Go through the data below. Pull out every line that has the word "picture".

— BEGIN DATA SEGMENT —

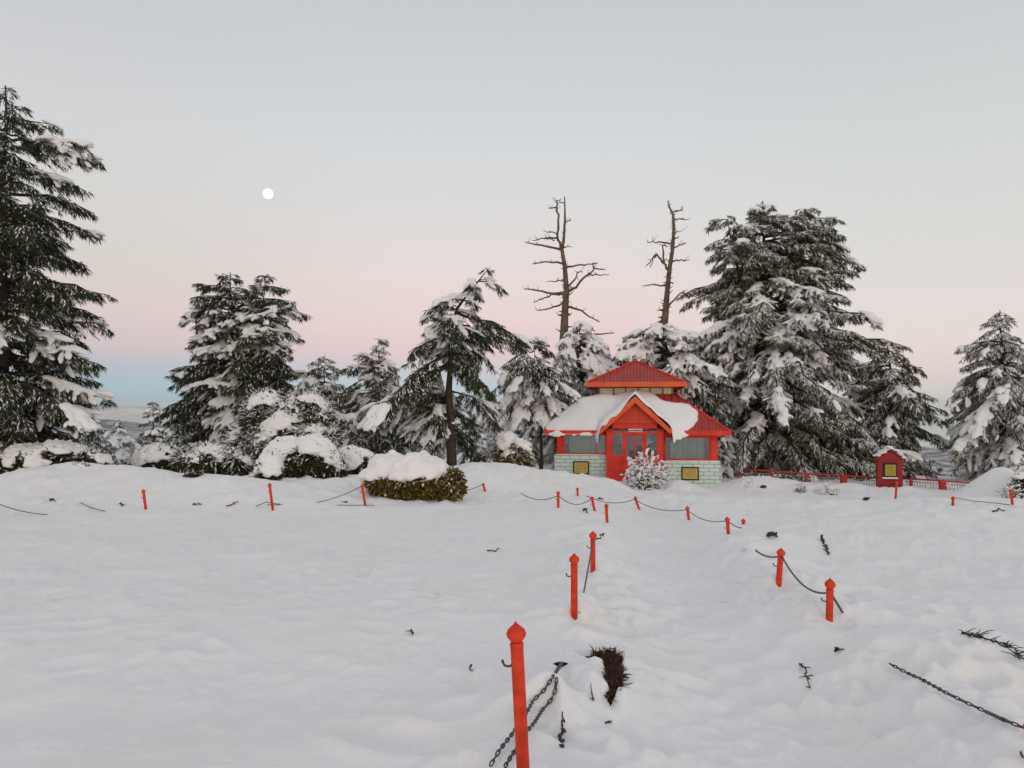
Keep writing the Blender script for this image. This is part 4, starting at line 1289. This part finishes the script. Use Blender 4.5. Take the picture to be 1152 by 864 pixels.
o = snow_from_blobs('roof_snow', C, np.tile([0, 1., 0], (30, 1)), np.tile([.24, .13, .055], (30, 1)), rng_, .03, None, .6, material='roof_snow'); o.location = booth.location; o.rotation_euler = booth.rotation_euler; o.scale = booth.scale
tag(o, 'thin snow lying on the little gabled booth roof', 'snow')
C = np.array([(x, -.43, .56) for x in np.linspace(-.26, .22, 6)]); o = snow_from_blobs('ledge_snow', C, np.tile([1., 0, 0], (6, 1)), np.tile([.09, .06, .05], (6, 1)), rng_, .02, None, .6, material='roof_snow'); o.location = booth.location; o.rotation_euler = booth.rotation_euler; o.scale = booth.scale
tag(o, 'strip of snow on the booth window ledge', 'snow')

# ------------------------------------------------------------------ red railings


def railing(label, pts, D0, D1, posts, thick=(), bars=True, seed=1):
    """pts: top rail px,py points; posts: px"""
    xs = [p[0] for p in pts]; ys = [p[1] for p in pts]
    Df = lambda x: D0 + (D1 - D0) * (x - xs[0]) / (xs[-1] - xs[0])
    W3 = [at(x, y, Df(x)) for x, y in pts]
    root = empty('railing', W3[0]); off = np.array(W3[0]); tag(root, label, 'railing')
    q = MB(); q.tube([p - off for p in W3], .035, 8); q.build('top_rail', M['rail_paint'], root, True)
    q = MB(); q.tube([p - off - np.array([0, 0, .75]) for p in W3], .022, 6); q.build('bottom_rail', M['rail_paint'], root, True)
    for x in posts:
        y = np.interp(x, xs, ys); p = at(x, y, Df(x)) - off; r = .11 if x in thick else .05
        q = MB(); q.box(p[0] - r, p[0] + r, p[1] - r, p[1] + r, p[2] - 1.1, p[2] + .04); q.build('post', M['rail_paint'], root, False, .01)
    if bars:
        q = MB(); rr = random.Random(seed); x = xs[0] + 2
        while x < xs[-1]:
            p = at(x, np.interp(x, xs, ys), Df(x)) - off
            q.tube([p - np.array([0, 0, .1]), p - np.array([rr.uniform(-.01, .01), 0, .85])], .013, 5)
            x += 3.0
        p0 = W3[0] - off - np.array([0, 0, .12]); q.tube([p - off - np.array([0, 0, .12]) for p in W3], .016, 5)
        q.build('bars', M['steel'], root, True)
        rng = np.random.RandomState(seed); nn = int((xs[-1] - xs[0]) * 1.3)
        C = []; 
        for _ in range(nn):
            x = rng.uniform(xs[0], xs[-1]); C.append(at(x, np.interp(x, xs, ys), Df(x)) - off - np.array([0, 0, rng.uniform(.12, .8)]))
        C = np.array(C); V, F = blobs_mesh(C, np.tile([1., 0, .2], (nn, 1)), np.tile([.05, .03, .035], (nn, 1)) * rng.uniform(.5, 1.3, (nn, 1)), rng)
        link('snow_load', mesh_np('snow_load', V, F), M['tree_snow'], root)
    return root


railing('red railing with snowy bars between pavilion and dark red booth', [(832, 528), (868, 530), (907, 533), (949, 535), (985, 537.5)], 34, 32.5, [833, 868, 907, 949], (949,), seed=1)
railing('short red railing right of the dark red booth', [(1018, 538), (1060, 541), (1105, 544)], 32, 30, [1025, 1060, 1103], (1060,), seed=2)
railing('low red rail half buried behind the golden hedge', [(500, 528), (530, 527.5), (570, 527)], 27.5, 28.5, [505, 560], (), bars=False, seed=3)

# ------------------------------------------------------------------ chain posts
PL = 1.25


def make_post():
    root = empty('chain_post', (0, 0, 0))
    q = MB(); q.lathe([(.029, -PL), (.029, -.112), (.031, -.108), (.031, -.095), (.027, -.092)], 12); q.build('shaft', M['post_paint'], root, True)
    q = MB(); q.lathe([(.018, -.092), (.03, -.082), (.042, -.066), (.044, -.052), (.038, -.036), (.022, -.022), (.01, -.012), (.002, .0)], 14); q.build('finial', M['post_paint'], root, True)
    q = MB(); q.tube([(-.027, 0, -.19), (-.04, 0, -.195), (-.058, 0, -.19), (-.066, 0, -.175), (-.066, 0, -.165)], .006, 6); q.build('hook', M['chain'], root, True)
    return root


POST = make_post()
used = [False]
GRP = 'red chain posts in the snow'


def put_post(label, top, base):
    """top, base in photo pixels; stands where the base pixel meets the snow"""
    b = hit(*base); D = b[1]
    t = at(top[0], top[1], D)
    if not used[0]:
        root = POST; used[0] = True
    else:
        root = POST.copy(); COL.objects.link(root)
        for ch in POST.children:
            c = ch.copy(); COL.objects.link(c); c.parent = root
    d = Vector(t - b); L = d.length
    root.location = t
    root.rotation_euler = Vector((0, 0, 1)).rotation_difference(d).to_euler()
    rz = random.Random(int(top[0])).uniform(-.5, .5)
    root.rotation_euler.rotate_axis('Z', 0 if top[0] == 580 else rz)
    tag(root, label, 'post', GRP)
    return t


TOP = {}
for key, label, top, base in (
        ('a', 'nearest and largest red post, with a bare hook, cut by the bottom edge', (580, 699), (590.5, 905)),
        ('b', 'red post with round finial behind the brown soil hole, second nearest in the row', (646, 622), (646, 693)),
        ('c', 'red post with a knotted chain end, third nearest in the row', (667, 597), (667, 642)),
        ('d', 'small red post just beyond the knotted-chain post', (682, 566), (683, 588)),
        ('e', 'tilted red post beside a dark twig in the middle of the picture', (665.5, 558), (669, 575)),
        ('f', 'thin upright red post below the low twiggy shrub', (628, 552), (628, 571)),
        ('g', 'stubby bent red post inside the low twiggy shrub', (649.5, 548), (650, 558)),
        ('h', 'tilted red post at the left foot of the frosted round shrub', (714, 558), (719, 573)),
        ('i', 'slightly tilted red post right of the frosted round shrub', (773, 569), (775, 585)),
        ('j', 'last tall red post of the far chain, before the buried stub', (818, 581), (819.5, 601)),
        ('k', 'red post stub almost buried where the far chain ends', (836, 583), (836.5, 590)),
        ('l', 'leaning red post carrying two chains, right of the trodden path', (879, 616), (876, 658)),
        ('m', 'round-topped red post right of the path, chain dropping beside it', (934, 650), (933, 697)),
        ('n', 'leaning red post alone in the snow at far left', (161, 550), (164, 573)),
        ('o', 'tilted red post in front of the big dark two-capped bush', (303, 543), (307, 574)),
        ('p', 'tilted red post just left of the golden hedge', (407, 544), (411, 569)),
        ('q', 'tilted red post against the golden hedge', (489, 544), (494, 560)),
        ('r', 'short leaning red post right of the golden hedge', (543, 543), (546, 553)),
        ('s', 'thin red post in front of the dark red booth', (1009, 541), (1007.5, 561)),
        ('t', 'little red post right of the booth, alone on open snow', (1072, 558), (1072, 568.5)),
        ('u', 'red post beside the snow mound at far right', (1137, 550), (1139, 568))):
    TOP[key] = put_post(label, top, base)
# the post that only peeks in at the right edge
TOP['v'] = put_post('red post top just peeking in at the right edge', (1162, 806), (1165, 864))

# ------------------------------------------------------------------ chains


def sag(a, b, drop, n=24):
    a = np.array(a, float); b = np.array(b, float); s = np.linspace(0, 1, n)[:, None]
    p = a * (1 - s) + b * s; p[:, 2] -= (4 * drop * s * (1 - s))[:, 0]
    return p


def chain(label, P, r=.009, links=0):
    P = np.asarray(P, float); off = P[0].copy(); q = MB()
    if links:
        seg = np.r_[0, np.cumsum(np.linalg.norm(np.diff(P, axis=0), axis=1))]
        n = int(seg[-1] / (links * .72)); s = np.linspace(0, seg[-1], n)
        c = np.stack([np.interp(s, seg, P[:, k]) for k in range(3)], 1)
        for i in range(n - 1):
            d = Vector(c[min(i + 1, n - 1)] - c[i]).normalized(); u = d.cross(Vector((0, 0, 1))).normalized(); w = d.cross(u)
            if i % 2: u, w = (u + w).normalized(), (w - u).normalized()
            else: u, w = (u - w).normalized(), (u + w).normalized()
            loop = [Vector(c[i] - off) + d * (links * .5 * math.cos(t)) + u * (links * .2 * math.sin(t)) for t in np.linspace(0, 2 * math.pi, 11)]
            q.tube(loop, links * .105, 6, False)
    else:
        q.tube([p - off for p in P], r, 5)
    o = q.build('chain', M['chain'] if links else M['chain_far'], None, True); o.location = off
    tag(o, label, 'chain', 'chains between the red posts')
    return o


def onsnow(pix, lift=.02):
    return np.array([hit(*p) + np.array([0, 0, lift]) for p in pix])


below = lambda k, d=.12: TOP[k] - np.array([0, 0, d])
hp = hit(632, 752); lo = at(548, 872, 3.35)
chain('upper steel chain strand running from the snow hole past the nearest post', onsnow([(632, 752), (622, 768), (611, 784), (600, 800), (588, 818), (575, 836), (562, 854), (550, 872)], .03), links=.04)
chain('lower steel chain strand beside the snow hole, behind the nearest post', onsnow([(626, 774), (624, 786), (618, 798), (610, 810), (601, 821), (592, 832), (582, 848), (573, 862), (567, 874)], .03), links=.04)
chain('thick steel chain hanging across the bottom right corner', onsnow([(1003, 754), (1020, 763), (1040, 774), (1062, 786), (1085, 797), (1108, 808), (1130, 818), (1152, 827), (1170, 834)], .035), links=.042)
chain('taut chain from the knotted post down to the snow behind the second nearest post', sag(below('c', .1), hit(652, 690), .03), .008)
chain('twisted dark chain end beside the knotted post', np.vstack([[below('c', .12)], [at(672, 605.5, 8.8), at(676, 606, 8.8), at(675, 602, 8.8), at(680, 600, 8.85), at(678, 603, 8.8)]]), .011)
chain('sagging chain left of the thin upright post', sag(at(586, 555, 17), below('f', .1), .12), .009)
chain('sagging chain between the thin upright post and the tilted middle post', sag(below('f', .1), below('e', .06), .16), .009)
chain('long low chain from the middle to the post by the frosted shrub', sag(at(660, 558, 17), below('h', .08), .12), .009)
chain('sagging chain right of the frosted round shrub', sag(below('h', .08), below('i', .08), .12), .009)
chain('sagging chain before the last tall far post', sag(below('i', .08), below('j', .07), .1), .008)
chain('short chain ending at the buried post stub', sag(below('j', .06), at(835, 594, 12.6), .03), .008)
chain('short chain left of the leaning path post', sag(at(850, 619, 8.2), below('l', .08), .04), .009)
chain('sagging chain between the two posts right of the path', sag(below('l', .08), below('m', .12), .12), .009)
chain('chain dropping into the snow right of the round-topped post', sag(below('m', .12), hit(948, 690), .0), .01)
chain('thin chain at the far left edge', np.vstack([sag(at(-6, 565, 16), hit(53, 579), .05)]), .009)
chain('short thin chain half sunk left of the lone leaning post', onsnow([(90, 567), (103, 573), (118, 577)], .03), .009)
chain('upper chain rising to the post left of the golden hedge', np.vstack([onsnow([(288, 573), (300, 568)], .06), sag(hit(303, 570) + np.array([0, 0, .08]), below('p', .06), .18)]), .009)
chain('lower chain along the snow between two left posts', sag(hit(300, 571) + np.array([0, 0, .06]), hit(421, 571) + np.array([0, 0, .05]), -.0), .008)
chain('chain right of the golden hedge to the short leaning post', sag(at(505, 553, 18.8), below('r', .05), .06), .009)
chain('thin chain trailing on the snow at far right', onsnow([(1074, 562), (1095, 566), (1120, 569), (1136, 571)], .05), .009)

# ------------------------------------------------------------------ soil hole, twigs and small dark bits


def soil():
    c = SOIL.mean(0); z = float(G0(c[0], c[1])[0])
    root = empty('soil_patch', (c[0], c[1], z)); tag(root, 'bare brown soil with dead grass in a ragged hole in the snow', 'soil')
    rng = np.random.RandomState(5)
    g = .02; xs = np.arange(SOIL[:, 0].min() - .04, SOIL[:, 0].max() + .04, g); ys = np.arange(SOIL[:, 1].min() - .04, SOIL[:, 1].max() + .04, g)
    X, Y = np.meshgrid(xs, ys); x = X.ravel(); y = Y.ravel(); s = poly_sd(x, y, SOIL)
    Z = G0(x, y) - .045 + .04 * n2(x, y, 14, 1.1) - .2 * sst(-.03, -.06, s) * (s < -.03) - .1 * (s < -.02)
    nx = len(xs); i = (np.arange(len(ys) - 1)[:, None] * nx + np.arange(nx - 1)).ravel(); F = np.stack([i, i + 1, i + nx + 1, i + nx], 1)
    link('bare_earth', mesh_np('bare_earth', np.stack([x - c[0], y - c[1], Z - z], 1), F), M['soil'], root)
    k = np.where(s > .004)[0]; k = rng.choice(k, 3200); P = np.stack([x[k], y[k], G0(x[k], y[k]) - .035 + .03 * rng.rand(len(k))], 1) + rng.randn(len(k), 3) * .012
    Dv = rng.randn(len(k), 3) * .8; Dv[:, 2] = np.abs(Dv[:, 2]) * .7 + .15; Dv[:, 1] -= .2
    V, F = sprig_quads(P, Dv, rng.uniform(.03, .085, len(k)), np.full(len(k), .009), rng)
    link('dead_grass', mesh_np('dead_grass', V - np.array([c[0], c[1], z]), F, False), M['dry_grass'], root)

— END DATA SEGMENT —

__SOLUTION TO THIS TASK__
Keep writing the Blender script for this image. This is part 4, starting at line 1289. This part finishes the script. Use Blender 4.5. Take the picture to be 1152 by 864 pixels.
        ('e', 'tilted red post beside a dark twig in the middle of the picture', (665.5, 558), (669, 575)),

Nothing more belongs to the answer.